Start of Data lines

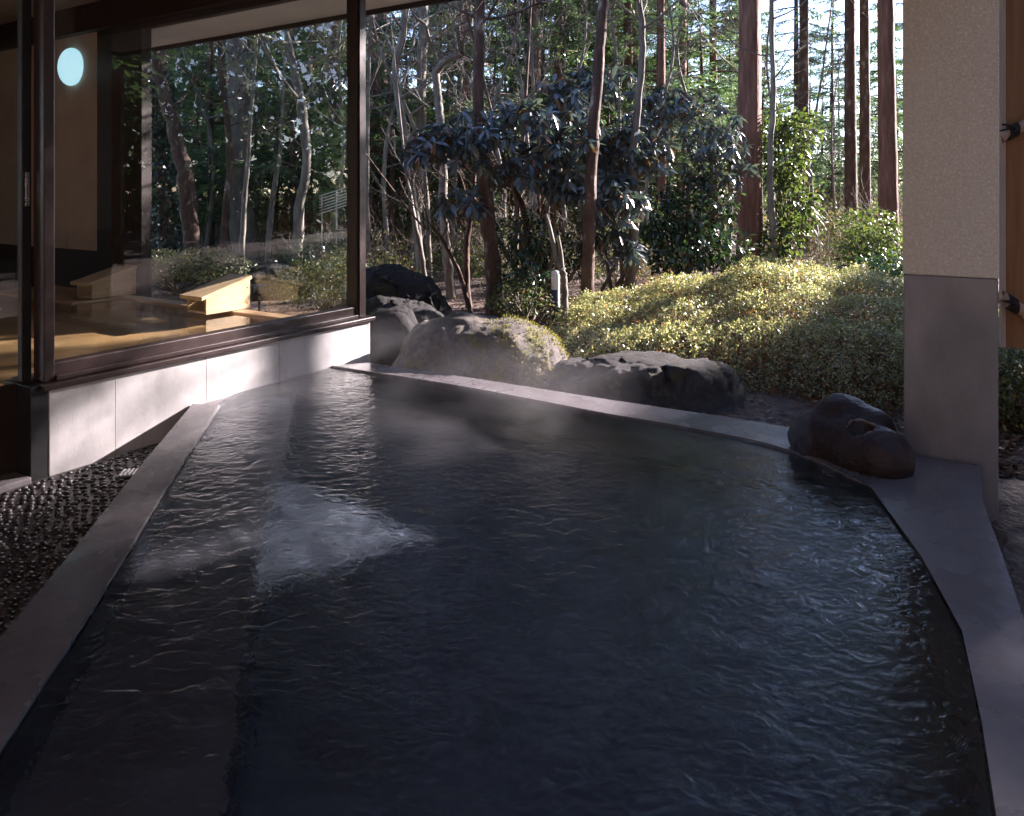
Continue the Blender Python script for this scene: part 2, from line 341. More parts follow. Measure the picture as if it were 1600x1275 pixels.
# far coping, right coping, left coping: butted end to end
prism('coping', fi[:-1] + [(2.03, 3.86), (2.0, 3.98)] + [far_out[4], far_out[3], far_out[2], far_out[1], far_out[0]], -.9, RIM, m_rim, pool, .012)
cut = fi[-2]
prism('coping', [cut] + [fi[-1]] + right_in + [right_out[-1]] + right_out[::-1][1:] + [(2.352, 3.70), (2.035, 3.855)], -.9, RIM - .002, m_rim, pool, .012)
wl = tuple(A0 + W * -1.02 + NW * .006); wl2 = tuple(A0 + W * -.80 + NW * .006)
prism('coping', left_in + left_out[::-1], -.9, RIM, m_rim, pool, .012)
prism('coping_end', [left_in[0], left_out[0], wl, wl2], -.9, RIM - .022, m_rim, pool, .006)
prism('coping', [left_in[-1], left_out[-1], (left_out[-1][0], .25), (right_out[-1][0], .25), right_out[-1], right_in[-1]], -.9, RIM - .003, m_rim, pool, .01)
# basin floor, inner step along the left
prism('basin_floor', [(-2.4, .4), (2.2, .4), (2.2, 4.3), (-1.0, 6.1), (-2.4, 4.9)], -.7, -.46, m_basin, pool, 0)
st_out = [at(461, 630, 0)[:2], at(452, 690, 0)[:2], at(410, 800, 0)[:2], at(398, 900, 0)[:2], at(350, 1275, 0)[:2]]
st_out.append(np.array(ext(st_out[-2], st_out[-1], .6)))
wl3 = tuple(A0 + W * -.35); 
prism('inner_step', [tuple(p) for p in st_out] + [(left_in[-1][0] - .05, .6)] + [(p[0] - .05, p[1]) for p in left_in[::-1][1:]] + [wl2, tuple(A0 + W * -.27)], -.462, -.12, m_step, pool, .012)
# dark stone lining of the basin below the water line
ring = [tuple(A0 + W * .0 + NW * .004)] + [(p[0] - .004 * M[0], p[1] - .004 * M[1]) for p in fi] + [(p[0] - .005, p[1]) for p in right_in] + [(p[0] + .005, p[1]) for p in left_in[::-1]] + [tuple(A0 + W * -.80 + NW * .010), tuple(A0 + W * .0 + NW * .004)]
V = [(x, y, z) for z in (-.465, WATER - .02) for x, y in ring]; nr_ = len(ring); ii = np.arange(nr_ - 1)
mk('basin_lining', MB().add(V, np.stack((ii, ii + 1, ii + 1 + nr_, ii + nr_), 1)), m_basin, pool)
# water sheet
wp = [tuple(A0 + W * .05 - NW * .02)] + [(p[0] + .05 * M[0], p[1] + .05 * M[1]) for p in fi] + [(p[0] + .05, p[1]) for p in right_in] + [(right_in[-1][0], .5), (left_in[-1][0], .5)] + [(p[0] - .05, p[1]) for p in left_in[::-1]] + [tuple(A0 + W * -.85 - NW * .02)]
wx = np.arange(-2.3, 2.1, .015); wy = np.arange(.45, 6.2, .015); WX, WY = np.meshgrid(wx, wy)
def in_poly(x, y, poly):
    c = np.zeros(x.shape, bool); n = len(poly)
    for k in range(n):
        x0, y0 = poly[k]; x1, y1 = poly[(k + 1) % n]
        c ^= ((y0 > y) != (y1 > y)) & (x < (x1 - x0) * (y - y0) / (y1 - y0 + 1e-12) + x0)
    return c
rng = np.random.default_rng(44); WZ = np.zeros_like(WX)
for k in range(90):
    lam = .11 * (3.6 ** rng.random()); th = rng.uniform(0, 6.283); kx, ky = math.cos(th) * 6.283 / lam, math.sin(th) * 6.283 / lam
    WZ += lam ** 1.0 * np.sin(kx * WX + ky * WY + rng.uniform(0, 6.283) + .8 * np.sin(WX * 1.7 + k) + .8 * np.sin(WY * 1.3 + 2 * k))
WZ *= RIPPLE / np.sqrt(np.mean(np.gradient(WZ, .015)[0] ** 2))
nxw, nyw = len(wx), len(wy); ii = np.arange(nyw - 1)[:, None] * nxw + np.arange(nxw - 1)[None]
keep = in_poly(WX[:-1, :-1] + .0075, WY[:-1, :-1] + .0075, wp)
Q = np.stack((ii, ii + 1, ii + nxw + 1, ii + nxw), -1)[keep]; us = np.unique(Q); mp_ = np.zeros(nxw * nyw, int); mp_[us] = np.arange(len(us))
V = np.stack((WX, WY, WATER + WZ), -1).reshape(-1, 3)[us]
o = mk('pool_water', MB().add(V, mp_[Q]), m_water, smooth=True); tag(o, 'dark rippled hot spring water filling the pool', None, kind='structure')
o.cycles.is_caustics_caster = True
for c in pool.children: c.cycles.is_caustics_receiver = True

# ------------------------------------------------------------------ low granite wall under the window
lw = empty('low_wall', fr(FA, -.8, -.1, 0), 'low wall of pale polished granite slabs under the big window', 'wall')
box('core', FA, (-2.08, .42), (-.30, -.03), (-.6, .455), m_mortar, lw, 0)
ts = [-2.087, -1.72, -1.11, -.50, .11, .429]
for a, b in zip(ts[:-1], ts[1:]):
    box('granite_slab', FA, (a + .0006, b - .0006), (-.03, 0), (-.5, .468), m_slab, lw, .002)
box('end_slab', FA, (.4305, .455), (-.30, 0), (-.5, .467), m_slab, lw, .002)
box('sill', FA, (-2.13, .49), (-.33, .03), (.47, .505), m_frame, lw, .006)
box('platform', FA, (-4.5, .40), (-4.5, -.31), (-.6, .02), m_mortar, lw, 0)

# ------------------------------------------------------------------ window over the low wall, door on its left
SF, CE = 3.307, 3.60
wa = empty('bath_window', fr(FA, -.8, -.1, .505), 'large dark framed window over the pale low wall', 'window')
box('bottom_rail', FA, (-2.042, .33), (-.135, -.045), (.508, .60), m_frame, wa, .006)
box('rail_lip', FA, (-2.042, .33), (-.040, -.012), (.508, .535), m_frame, wa, .004)
box('corner_post', FA, (.33, .44), (-.15, -.035), (.506, SF), m_frame, wa, .006)
box('corner_post_cover', FA, (.352, .425), (-.033, -.020), (.508, SF - .01), m_frame, wa, .003)
box('mullion', FA, (-2.10, -2.042), (-.145, -.03), (.506, SF), m_frame, wa, .006)
box('top_rail', FA, (-2.042, .33), (-.135, -.045), (SF - .07, SF), m_frame, wa, .004)
box('pane', FA, (-2.041, .329), (-.095, -.087), (.60, SF - .07), m_glass, wa, 0)
sdv = empty('sliding_door', fr(FA, -2.7, -.15, 0), 'dark framed glazed sliding door at the left end of the low wall', 'door')
stl = box('stile', FA, (-2.155, -2.105), (-.20, -.152), (.03, SF), m_black, sdv, .004)
box('stile', FA, (-3.25, -3.16), (-.20, -.152), (.03, SF), m_black, sdv, .004)
box('pane', FA, (-3.16, -2.155), (-.18, -.172), (.50, SF - .1), m_glass, sdv, 0)
box('bottom_panel', FA, (-3.16, -2.155), (-.195, -.157), (.03, .50), m_dark, sdv, .003)
box('top_rail', FA, (-3.16, -2.155), (-.195, -.157), (SF - .1, SF), m_dark, sdv, .003)
box('handle', FA, (-2.142, -2.118), (-.152, -.138), (1.47, 1.66), m_steel, stl, .004)
jb = empty('shade_gap', fr(FA, -2.1, -.1, 0), 'black jamb beside the end of the pale low wall', 'block')
box('gap_shade', FA, (-2.18, -2.092), (-.30, -.004), (-.4, .503), m_black, jb, .004)  # black solid put where the gap left of the wall lies in shade
box('threshold', FA, (-3.3, -2.185), (-.26, .02), (-.4, .028), m_rim, jb, .006)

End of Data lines

_Exercise requirements_. Transcribe the whole listing exactly. Pictures are excluded.

_Written answer_.
Continue the Blender Python script for this scene: part 2, from line 341. More parts follow. Measure the picture as if it were 1600x1275 pixels.
# far coping, right coping, left coping: butted end to end
prism('coping', fi[:-1] + [(2.03, 3.86), (2.0, 3.98)] + [far_out[4], far_out[3], far_out[2], far_out[1], far_out[0]], -.9, RIM, m_rim, pool, .012)
cut = fi[-2]
prism('coping', [cut] + [fi[-1]] + right_in + [right_out[-1]] + right_out[::-1][1:] + [(2.352, 3.70), (2.035, 3.855)], -.9, RIM - .002, m_rim, pool, .012)
wl = tuple(A0 + W * -1.02 + NW * .006); wl2 = tuple(A0 + W * -.80 + NW * .006)
prism('coping', left_in + left_out[::-1], -.9, RIM, m_rim, pool, .012)
prism('coping_end', [left_in[0], left_out[0], wl, wl2], -.9, RIM - .022, m_rim, pool, .006)
prism('coping', [left_in[-1], left_out[-1], (left_out[-1][0], .25), (right_out[-1][0], .25), right_out[-1], right_in[-1]], -.9, RIM - .003, m_rim, pool, .01)
# basin floor, inner step along the left
prism('basin_floor', [(-2.4, .4), (2.2, .4), (2.2, 4.3), (-1.0, 6.1), (-2.4, 4.9)], -.7, -.46, m_basin, pool, 0)
st_out = [at(461, 630, 0)[:2], at(452, 690, 0)[:2], at(410, 800, 0)[:2], at(398, 900, 0)[:2], at(350, 1275, 0)[:2]]
st_out.append(np.array(ext(st_out[-2], st_out[-1], .6)))
wl3 = tuple(A0 + W * -.35); 
prism('inner_step', [tuple(p) for p in st_out] + [(left_in[-1][0] - .05, .6)] + [(p[0] - .05, p[1]) for p in left_in[::-1][1:]] + [wl2, tuple(A0 + W * -.27)], -.462, -.12, m_step, pool, .012)
# dark stone lining of the basin below the water line
ring = [tuple(A0 + W * .0 + NW * .004)] + [(p[0] - .004 * M[0], p[1] - .004 * M[1]) for p in fi] + [(p[0] - .005, p[1]) for p in right_in] + [(p[0] + .005, p[1]) for p in left_in[::-1]] + [tuple(A0 + W * -.80 + NW * .010), tuple(A0 + W * .0 + NW * .004)]
V = [(x, y, z) for z in (-.465, WATER - .02) for x, y in ring]; nr_ = len(ring); ii = np.arange(nr_ - 1)
mk('basin_lining', MB().add(V, np.stack((ii, ii + 1, ii + 1 + nr_, ii + nr_), 1)), m_basin, pool)
# water sheet
wp = [tuple(A0 + W * .05 - NW * .02)] + [(p[0] + .05 * M[0], p[1] + .05 * M[1]) for p in fi] + [(p[0] + .05, p[1]) for p in right_in] + [(right_in[-1][0], .5), (left_in[-1][0], .5)] + [(p[0] - .05, p[1]) for p in left_in[::-1]] + [tuple(A0 + W * -.85 - NW * .02)]
wx = np.arange(-2.3, 2.1, .015); wy = np.arange(.45, 6.2, .015); WX, WY = np.meshgrid(wx, wy)
def in_poly(x, y, poly):
    c = np.zeros(x.shape, bool); n = len(poly)
    for k in range(n):
        x0, y0 = poly[k]; x1, y1 = poly[(k + 1) % n]
        c ^= ((y0 > y) != (y1 > y)) & (x < (x1 - x0) * (y - y0) / (y1 - y0 + 1e-12) + x0)
    return c
rng = np.random.default_rng(44); WZ = np.zeros_like(WX)
for k in range(90):
    lam = .11 * (3.6 ** rng.random()); th = rng.uniform(0, 6.283); kx, ky = math.cos(th) * 6.283 / lam, math.sin(th) * 6.283 / lam
    WZ += lam ** 1.0 * np.sin(kx * WX + ky * WY + rng.uniform(0, 6.283) + .8 * np.sin(WX * 1.7 + k) + .8 * np.sin(WY * 1.3 + 2 * k))
WZ *= RIPPLE / np.sqrt(np.mean(np.gradient(WZ, .015)[0] ** 2))
nxw, nyw = len(wx), len(wy); ii = np.arange(nyw - 1)[:, None] * nxw + np.arange(nxw - 1)[None]
keep = in_poly(WX[:-1, :-1] + .0075, WY[:-1, :-1] + .0075, wp)
Q = np.stack((ii, ii + 1, ii + nxw + 1, ii + nxw), -1)[keep]; us = np.unique(Q); mp_ = np.zeros(nxw * nyw, int); mp_[us] = np.arange(len(us))
V = np.stack((WX, WY, WATER + WZ), -1).reshape(-1, 3)[us]
o = mk('pool_water', MB().add(V, mp_[Q]), m_water, smooth=True); tag(o, 'dark rippled hot spring water filling the pool', None, kind='structure')
o.cycles.is_caustics_caster = True
for c in pool.children: c.cycles.is_caustics_receiver = True

# ------------------------------------------------------------------ low granite wall under the window
lw = empty('low_wall', fr(FA, -.8, -.1, 0), 'low wall of pale polished granite slabs under the big window', 'wall')
box('core', FA, (-2.08, .42), (-.30, -.03), (-.6, .455), m_mortar, lw, 0)
ts = [-2.087, -1.72, -1.11, -.50, .11, .429]
for a, b in zip(ts[:-1], ts[1:]):
    box('granite_slab', FA, (a + .0006, b - .0006), (-.03, 0), (-.5, .468), m_slab, lw, .002)
box('end_slab', FA, (.4305, .455), (-.30, 0), (-.5, .467), m_slab, lw, .002)
box('sill', FA, (-2.13, .49), (-.33, .03), (.47, .505), m_frame, lw, .006)
box('platform', FA, (-4.5, .40), (-4.5, -.31), (-.6, .02), m_mortar, lw, 0)

# ------------------------------------------------------------------ window over the low wall, door on its left
SF, CE = 3.307, 3.60
wa = empty('bath_window', fr(FA, -.8, -.1, .505), 'large dark framed window over the pale low wall', 'window')
box('bottom_rail', FA, (-2.042, .33), (-.135, -.045), (.508, .60), m_frame, wa, .006)
box('rail_lip', FA, (-2.042, .33), (-.040, -.012), (.508, .535), m_frame, wa, .004)
box('corner_post', FA, (.33, .44), (-.15, -.035), (.506, SF), m_frame, wa, .006)
box('corner_post_cover', FA, (.352, .425), (-.033, -.020), (.508, SF - .01), m_frame, wa, .003)
box('mullion', FA, (-2.10, -2.042), (-.145, -.03), (.506, SF), m_frame, wa, .006)
box('top_rail', FA, (-2.042, .33), (-.135, -.045), (SF - .07, SF), m_frame, wa, .004)
box('pane', FA, (-2.041, .329), (-.095, -.087), (.60, SF - .07), m_glass, wa, 0)
sdv = empty('sliding_door', fr(FA, -2.7, -.15, 0), 'dark framed glazed sliding door at the left end of the low wall', 'door')
stl = box('stile', FA, (-2.155, -2.105), (-.20, -.152), (.03, SF), m_black, sdv, .004)
box('stile', FA, (-3.25, -3.16), (-.20, -.152), (.03, SF), m_black, sdv, .004)
box('pane', FA, (-3.16, -2.155), (-.18, -.172), (.50, SF - .1), m_glass, sdv, 0)
box('bottom_panel', FA, (-3.16, -2.155), (-.195, -.157), (.03, .50), m_dark, sdv, .003)
box('top_rail', FA, (-3.16, -2.155), (-.195, -.157), (SF - .1, SF), m_dark, sdv, .003)
box('handle', FA, (-2.142, -2.118), (-.152, -.138), (1.47, 1.66), m_steel, stl, .004)
jb = empty('shade_gap', fr(FA, -2.1, -.1, 0), 'black jamb beside the end of the pale low wall', 'block')
box('gap_shade', FA, (-2.18, -2.092), (-.30, -.004), (-.4, .503), m_black, jb, .004)  # black solid put where the gap left of the wall lies in shade
box('threshold', FA, (-3.3, -2.185), (-.26, .02), (-.4, .028), m_rim, jb, .006)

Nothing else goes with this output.